Dopo giorni di trepidazione, insulti, vivaci proteste e chiusura mentale alla possibilità di far partecipare i femminielli alla tradizionale Candelora del 2 febbraio in onore di Mamma Schiavona presso il Santuario di Montevergine (Avellino), Don Beda Paluzzi ha finalmente ceduto:
Per entrare nel Santuario di Montevergine non chiediamo la carta d´identità. Siamo pronti ad accogliere tutti, a patto che ci sia decoro e rispetto per il luogo sacro.

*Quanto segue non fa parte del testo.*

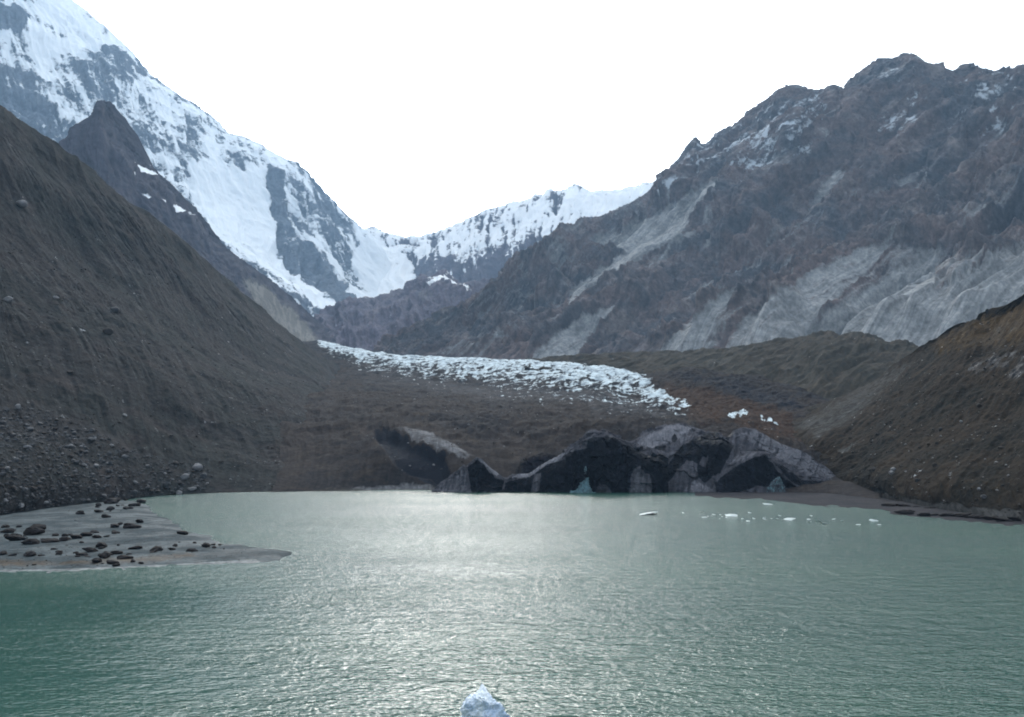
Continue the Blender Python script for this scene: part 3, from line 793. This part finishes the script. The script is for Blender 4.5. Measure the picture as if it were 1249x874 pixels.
def put(name, me, p, s, rz, label, cat, group=None, sc=(1, 1, 1), sink=.3):
    o = bpy.data.objects.new(name, me); COL.objects.link(o)
    o.location = (p[0], p[1], p[2] + s * sc[2] * .7 - s * sc[2] * sink)
    o.scale = (s * sc[0], s * sc[1], s * sc[2]); o.rotation_euler = (random.uniform(-.2, .2), random.uniform(-.2, .2), rz)
    return tag(o, label, cat, group)


# dark rocks stranded on the sand bar: px, py of the foot, width px
SPITROCKS = [
    (6, 646, 14, None), (23, 645.5, 8, None), (10, 652.5, 18, None), (46, 649, 22, None), (40, 655, 26, None), (67, 656.5, 12, None), (18, 662, 24, None), (38, 667, 22, None), (60, 665, 22, None), (78, 663, 16, None),
    (98, 629.5, 15, 'lone rounded dark rock on the upper sand bar, above the long dark rock row'), (92, 660, 18, None), (104, 657, 18, None), (114, 653, 11, None), (118, 659, 12, None),
    (4, 680, 14, None), (14, 682, 12, None), (36, 682, 20, 'big round dark rock near the sand bar edge at the pale sand patch'), (50, 682, 10, None), (72, 680, 15, 'separate dark rock between the round rock and the rock cluster on the sand bar'), (66, 674, 9, None),
    (100, 681, 16, None), (110, 677, 18, None), (124, 671, 20, None), (128, 683, 22, None), (142, 679, 16, None), (152, 684, 20, None), (118, 687, 18, None), (137, 688, 16, None), (162, 686.5, 10, None), (144, 669, 6, None),
    (165, 673.5, 17, 'rounded dark rock above the brown streak, left of its wider neighbour'), (190, 675.5, 22, 'wide dark rock above the orange brown streak of the sand bar'), (210, 674, 11, 'small dark rock between the wide rock and the low flat rock on the spit'),
    (233, 676, 16, 'low flat dark rock near the tip of the sand bar'), (237, 666, 8, None), (251, 670, 14, None), (261, 671.5, 8, None), (260, 666, 7, None), (268, 665.5, 7, None), (273, 673, 4, None),
    (222, 654, 15, 'solitary dark rock on the far waterline of the sand bar'), (170, 640, 14, 'dark flat rock by the inner water channel of the sand bar'), (140, 646, 16, None), (146, 643, 10, None), (160, 647, 22, None), (141, 654, 14, None),
    (135, 624, 14, None), (120, 627, 16, None), (153, 623, 10, None), (129, 633.5, 11, None), (138, 614, 24, 'largest dark boulder heaped where the rubble meets the sand bar'), (120, 618, 10, None), (172, 613, 14, None),
]
rs = random.Random(21)
for cx0, cy0, sx0, sy0, m0 in ((30, 657, 30, 4, 9), (120, 680, 32, 5, 14), (20, 683, 22, 3, 5), (140, 620, 22, 6, 9), (100, 658, 18, 3, 5), (240, 672, 22, 3, 4)):
    for _ in range(m0):
        SPITROCKS.append((min(max(rs.gauss(cx0, sx0), 2), 275), rs.gauss(cy0, sy0), rs.uniform(4, 11), None))
for i, (x, y, w, lab) in enumerate(SPITROCKS):
    p = world_at(x, y)
    s = w * p[1] / F * .44
    p[2] = max(on_surface('sand_beach', x, y)[2], .1)
    put('dark_rock', DARK[i % 5], p, s, random.uniform(0, 6), lab or 'small dark rock among others on the pale sand bar', 'rock', 'dark rocks on the sand bar', sc=(1.15, .95, random.uniform(.6, .9)), sink=.38)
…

Carlo Cremona, presidente di I-Ken, ha ringraziato il sacerdote per il cambio di rotta sulla vicenda:
Accogliamo con entusiasmo la nuova posizione dell’abate al quale, però, ricordiamo che abbiamo mantenuto sempre un profilo composto non solo nello juta, ma soprattutto nella Chiesa dove nessuno ha mai tenuto comportamenti che potessero offendere la sacralità del luogo. I gay, le lesbiche o le persone trans che salgono a Montevergine ed entrano in Chiesa lo fanno solo per pregare la Madonna, chi non rispetta il luogo rimane fuori. Quello che accade fuori, le tammurriate, le danze sono cose che non riguardano la rete per la Candelora, ma una parte popolare del culto che è patrimonio etnografico della regione Campania, che con le tammurriate delle sette Madonne è oggetto di studio da parte degli antropologi di tutto il mondo. Questo lato festoso della Candelora lo apprezziamo e lo osserviamo con ammirazione, soprattutto quando il canto diventa preghiera toccante ed invocazione per Mamma Schiavona. Ribadendo questo, vorremmo rispondere all’apertura dell’abate con un gesto simbolico, ovvero ammainare le bandiere. Poichè non vogliamo che la juta venga scambiata per una provocazione, noi di I-Ken non porteremo bandiere o vessilli di alcun genere e chiediamo a tutti di fare lo stesso. La nostra rivoluzione non è mostrare uno striscione o una bandiera, la nostra rivoluzione è essere noi stessi, gay, lesbiche e trans, alla luce del sole. Ogni bandiera è considerata una provocazione nei confronti dei fedeli e chiunque lo farà se ne assumerà la responsabilità.